Following a recent FOI request submitted by CNS regarding the cruise project, a slither of information was released last week indicating that five bidders from the original nine who were pre-qualified had been invited to “submit outline solutions”.
This is at odds with other sources who told CNS that government is in talks with just three possible bidders. But whatever the current considerations, none of these bidders have been identified, and no details of the basis for the bids or what process is being followed have been revealed.
“We don’t even know the methodology being used for this tender and what we do know doesn’t make any sense,” Miller said, as he questioned how the procurement committee would be able to properly evaluate bids.
The opposition leader also asked about the finances and queried how much of an impact there would be on the cargo port if the project is to be financed entirely from cruise passenger fees.
“How much of the subsidy from cruise passenger that goes to the cargo operations will be impacted?” Miller asked, as he raised the real concern that diverting that subsidy could fuel a cost of living increase if the port operations and fees increase.
He further warned that the impact on the local infrastructure of 2.3 million passengers a year would be huge.
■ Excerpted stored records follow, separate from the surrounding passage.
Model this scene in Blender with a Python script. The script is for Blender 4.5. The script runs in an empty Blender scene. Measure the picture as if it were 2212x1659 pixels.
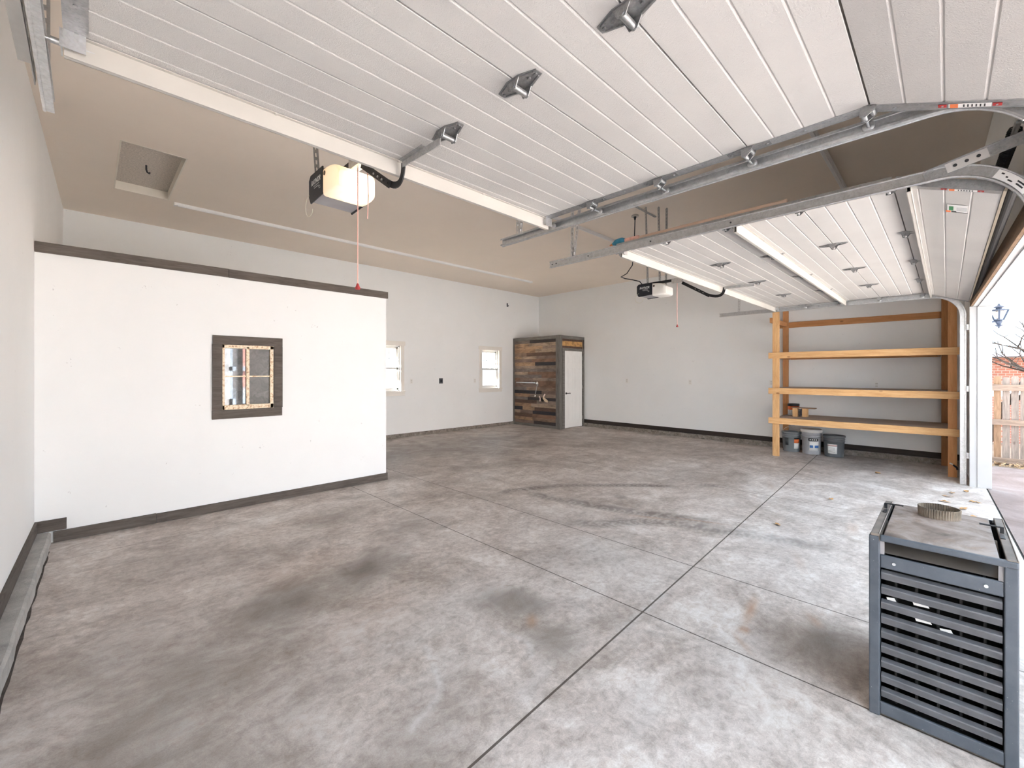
import bpy, math, random
import numpy as np
from mathutils import Vector, Matrix

S = bpy.context.scene
COL = S.collection
random.seed(7)

# ------------------------------------------------------------------ camera
F_PX, U0, V0, W, Hh = 927.0, 1106.0, 806.0, 2212.0, 1659.0
CAM_H = 1.46
ANG = math.atan2(939.0, 927.0)            # angle between the view axis and world +X
cd = bpy.data.cameras.new('camera')
cam = bpy.data.objects.new('camera', cd)
COL.objects.link(cam)
cam.location = (0, 0, CAM_H)
cam.rotation_euler = (math.pi / 2, 0, ANG - math.pi / 2)
cd.sensor_width = 36.0
cd.sensor_fit = 'HORIZONTAL'
cd.lens = 36.0 * F_PX / W
cd.shift_x = 0.0
cd.shift_y = (V0 - Hh / 2) / W * 1.0
cd.clip_start = 0.02
S.camera = cam

# ------------------------------------------------------------------ world, sun, exposure
wd = bpy.data.worlds.new('sky')
S.world = wd
wd.use_nodes = True
bg = wd.node_tree.nodes['Background']
bg.inputs['Color'].default_value = (0.62, 0.81, 1.0, 1)
bg.inputs['Strength'].default_value = 3.2
sl = bpy.data.lights.new('sun', 'SUN')
sl.energy = 92.0
sl.color = (1.0, 0.99, 0.975)
sl.angle = 0.01
sun = bpy.data.objects.new('sun', sl)
COL.objects.link(sun)
sun.location = (-6, -4, 9)
sun.rotation_euler = Vector((0.78, -0.21, -0.60)).to_track_quat('-Z', 'Y').to_euler()
S.view_settings.view_transform = 'Standard'
S.view_settings.look = 'None'
S.view_settings.exposure = 0.86
S.view_settings.gamma = 1.0
S.view_settings.use_curve_mapping = False
S.cycles.max_bounces = 12
S.cycles.diffuse_bounces = 7
S.cycles.glossy_bounces = 4
S.cycles.transmission_bounces = 6
S.cycles.transparent_max_bounces = 8
S.cycles.sample_clamp_indirect = 8.0
S.cycles.caustics_reflective = False
S.cycles.caustics_refractive = False


def portal(name, loc, rot, sx, sy):
    l = bpy.data.lights.new(name, 'AREA')
    l.shape = 'RECTANGLE'
    l.size, l.size_y = sx, sy
    l.cycles.is_portal = True
    o = bpy.data.objects.new(name, l)
    COL.objects.link(o)
    o.location = loc
    o.rotation_euler = rot


# sky light sampling guides standing in the two door openings (they give no light of their own)
portal('sky_portal', (1.15, -0.42, 1.17), (math.pi / 2, 0, 0), 2.5, 2.34)
portal('sky_portal', (5.3, -0.42, 1.17), (math.pi / 2, 0, 0), 5.6, 2.34)

# ------------------------------------------------------------------ materials
MAT = {}


class G:
    """tiny shader-graph writer"""

    def __init__(self, name):
        self.m = bpy.data.materials.new(name)
        self.m.use_nodes = True
        self.t = self.m.node_tree
        self.n = self.t.nodes
        self.b = self.n['Principled BSDF']

    def node(self, typ, **kw):
        nd = self.n.new(typ)
        for k, v in kw.items():
            setattr(nd, k, v)
        return nd

    def link(self, a, b):
        self.t.links.new(a, b)

    def put(self, sock, v):
        if isinstance(v, bpy.types.NodeSocket):
            self.link(v, sock)
        elif isinstance(v, (tuple, list)) and len(v) == 3 and sock.type == 'RGBA':
            sock.default_value = (*v, 1)
        else:
            sock.default_value = v

    def math(self, op, a, b=0.0, c=None):
        nd = self.node('ShaderNodeMath', operation=op)
        self.put(nd.inputs[0], a)
        self.put(nd.inputs[1], b)
        if c is not None:
            self.put(nd.inputs[2], c)
        return nd.outputs[0]

    def coords(self, kind='Object', scale=(1, 1, 1)):
        tc = self.node('ShaderNodeTexCoord')
        mp = self.node('ShaderNodeMapping')
        self.link(tc.outputs[kind], mp.inputs[0])
        mp.inputs['Scale'].default_value = scale
        return mp.outputs[0]

    def noise(self, vec, scale=5, detail=4, rough=.55, dist=0.0):
        nd = self.node('ShaderNodeTexNoise')
        self.link(vec, nd.inputs['Vector'])
        nd.inputs['Scale'].default_value = scale
        nd.inputs['Detail'].default_value = detail
        nd.inputs['Roughness'].default_value = rough
        nd.inputs['Distortion'].default_value = dist
        return nd.outputs['Fac']

    def ramp(self, fac, stops):
        nd = self.node('ShaderNodeValToRGB')
        self.link(fac, nd.inputs[0])
        e = nd.color_ramp.elements
        while len(e) > 1:
            e.remove(e[-1])
        for i, (p, c) in enumerate(stops):
            el = e[0] if i == 0 else e.new(p)
            el.position = p
            el.color = (*c, 1) if len(c) == 3 else c
        return nd.outputs['Color']

    def mix(self, fac, a, b, mode='MIX'):
        nd = self.node('ShaderNodeMix', data_type='RGBA', blend_type=mode)
        self.put(nd.inputs['Factor'], fac)
        self.put(nd.inputs['A'], a)
        self.put(nd.inputs['B'], b)
        return nd.outputs['Result']

    def bump(self, h, strength=.2, dist=.01):
        nd = self.node('ShaderNodeBump')
        self.link(h, nd.inputs['Height'])
        nd.inputs['Strength'].default_value = strength
        nd.inputs['Distance'].default_value = dist
        self.link(nd.outputs[0], self.b.inputs['Normal'])

    def out(self, col=None, rough=None, metal=None, spec=None):
        if col is not None:
            self.put(self.b.inputs['Base Color'], col)
        if rough is not None:
            self.put(self.b.inputs['Roughness'], rough)
        if metal is not None:
            self.put(self.b.inputs['Metallic'], metal)
        if spec is not None:
            self.put(self.b.inputs['Specular IOR Level'], spec)
        return self.m


def plain(name, col, rough=.6, metal=0., var=.12, vs=6., bump=0., bs=150., spec=.4):
    if name in MAT:
        return MAT[name]
    g = G(name)
    v = g.coords()
    n = g.noise(v, vs, 5, .6)
    lo = tuple(c * (1 - var) for c in col)
    hi = tuple(min(1, c * (1 + var)) for c in col)
    g.out(g.ramp(n, [(.3, lo), (.7, hi)]), rough, metal, spec)
    if bump:
        g.bump(g.noise(v, bs, 2), bump, .003)
    MAT[name] = g.m
    return g.m


def wood(name, c1, c2, axis, knots=0., rough=.7, gs=7., dark=(.05, .03, .02)):
    key = name + axis
    if key in MAT:
        return MAT[key]
    g = G(key)
    sc = {'x': (.12, 1, 1), 'y': (1, .12, 1), 'z': (1, 1, .12)}[axis]
    v = g.coords('Object', sc)
    n = g.noise(v, gs * 6, 6, .65, .6)
    n2 = g.noise(v, gs, 3, .5, .3)
    c = g.ramp(n, [(.32, c1), (.68, c2)])
    c = g.mix(g.math('MULTIPLY', n2, .5), c, tuple(a * .55 for a in c1))
    if knots:
        v2 = g.coords('Object', {'x': (.55, 1, 1), 'y': (1, .55, 1), 'z': (1, 1, .55)}[axis])
        vo = g.node('ShaderNodeTexVoronoi')
        g.link(v2, vo.inputs['Vector'])
        vo.inputs['Scale'].default_value = 5.5
        k = g.ramp(vo.outputs['Distance'], [(.0, (1, 1, 1)), (.05, (1, 1, 1)), (.11, (0, 0, 0))])
        c = g.mix(g.math('MULTIPLY', k, knots), c, dark)
    g.out(c, rough, 0, .3)
    g.bump(n, .25, .002)
    MAT[key] = g.m
    return g.m


def m_wall(name, col, scuff=0.35):
    if name in MAT:
        return MAT[name]
    g = G(name)
    v = g.coords()
    n = g.noise(v, 1.3, 5, .6)
    c = g.ramp(n, [(.3, tuple(a * .965 for a in col)), (.7, col)])
    # scattered small scuffs
    nn = g.noise(v, 9, 3, .5)
    mk = g.noise(v, 60, 2, .5)
    f = g.math('MULTIPLY', g.math('GREATER_THAN', nn, .70), g.math('GREATER_THAN', mk, .63))
    c = g.mix(g.math('MULTIPLY', f, scuff), c, (.35, .33, .32))
    g.out(c, .75, 0, .25)
    g.bump(g.noise(v, 180, 2), .08, .002)
    MAT[name] = g.m
    return g.m


def glass(name, tint=(1, 1, 1), refl=.06):
    if name in MAT:
        return MAT[name]
    g = G(name)
    g.n.remove(g.b)
    tr = g.node('ShaderNodeBsdfTransparent')
    tr.inputs[0].default_value = (*tint, 1)
    gl = g.node('ShaderNodeBsdfGlossy')
    gl.inputs['Roughness'].default_value = .02
    mx = g.node('ShaderNodeMixShader')
    mx.inputs[0].default_value = refl
    g.link(tr.outputs[0], mx.inputs[1])
    g.link(gl.outputs[0], mx.inputs[2])
    g.link(mx.outputs[0], g.n['Material Output'].inputs[0])
    MAT[name] = g.m
    return g.m


def galv(name='galvanized', col=(.55, .56, .57), rough=.38):
    if name in MAT:
        return MAT[name]
    g = G(name)
    v = g.coords('Object', (1, 1, 1))
    vo = g.node('ShaderNodeTexVoronoi')
    g.link(v, vo.inputs['Vector'])
    vo.inputs['Scale'].default_value = 150
    n = g.noise(v, 30, 4)
    c = g.mix(.25, g.ramp(n, [(.3, tuple(a * .86 for a in col)), (.7, tuple(min(1, a * 1.12) for a in col))]), vo.outputs['Color'], 'SOFT_LIGHT')
    hs = g.node('ShaderNodeHueSaturation')
    hs.inputs['Saturation'].default_value = .12
    g.link(c, hs.inputs['Color'])
    g.out(hs.outputs[0], rough, .85, .5)
    MAT[name] = g.m
    return g.m


WALL = m_wall('white_wall_paint', (.885, .89, .885))
CEIL = m_wall('ceiling_paint', (.90, .805, .705), 0)
GALV = galv()
GALVD = galv('galvanized_weathered', (.40, .40, .40), .45)
STRUT = plain('cream_coated_steel', (.50, .475, .435), .5, .1, .06, 3)
BLACK = plain('black_steel', (.02, .02, .022), .45, .4, .2)
BLKPL = plain('black_plastic', (.018, .019, .024), .5, 0, .2)
GRAYP = plain('gray_paint', (.30, .29, .30), .5, .2, .1)
WHITE = plain('white_enamel', (.85, .84, .82), .4, 0, .02)
WHITEPL = plain('white_plastic', (.82, .81, .78), .35, 0, .03)
STAIN_C1, STAIN_C2 = (.085, .070, .060), (.17, .145, .125)


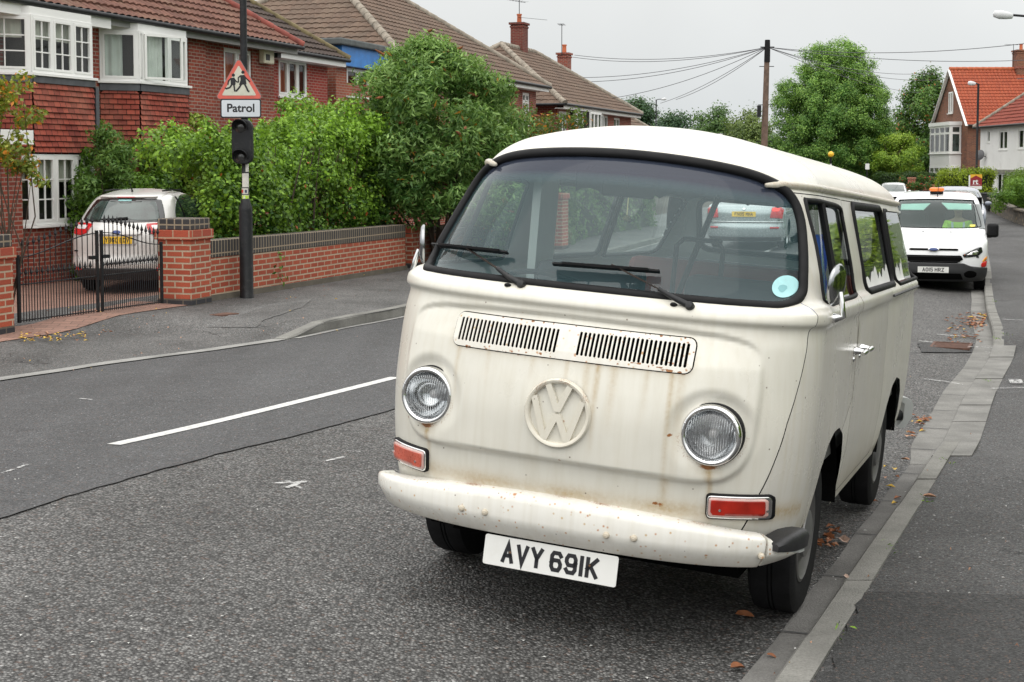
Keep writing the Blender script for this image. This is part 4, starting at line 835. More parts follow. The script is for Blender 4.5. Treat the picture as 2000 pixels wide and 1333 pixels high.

On busy days there would be no tendering process to control the influx of passengers, he noted, compounding the overcrowding and adding to the challenges of managing the numbers.
Miller said that, instead of taking on the massive and unpopular risk of the berthing project, he wanted to see government invest in improvements to the current situation, buying bigger and more modern tenders, and improving the onshore experience at both the George Town terminals and at Spotts.
With so many unanswered questions, the opposition members are working on formulating a motion to force a debate in the Legislative Assembly and to get the questions that government has avoided answering into the public domain.
“We need a debate on floor of the Assembly to force government to unveil this information,” Miller said.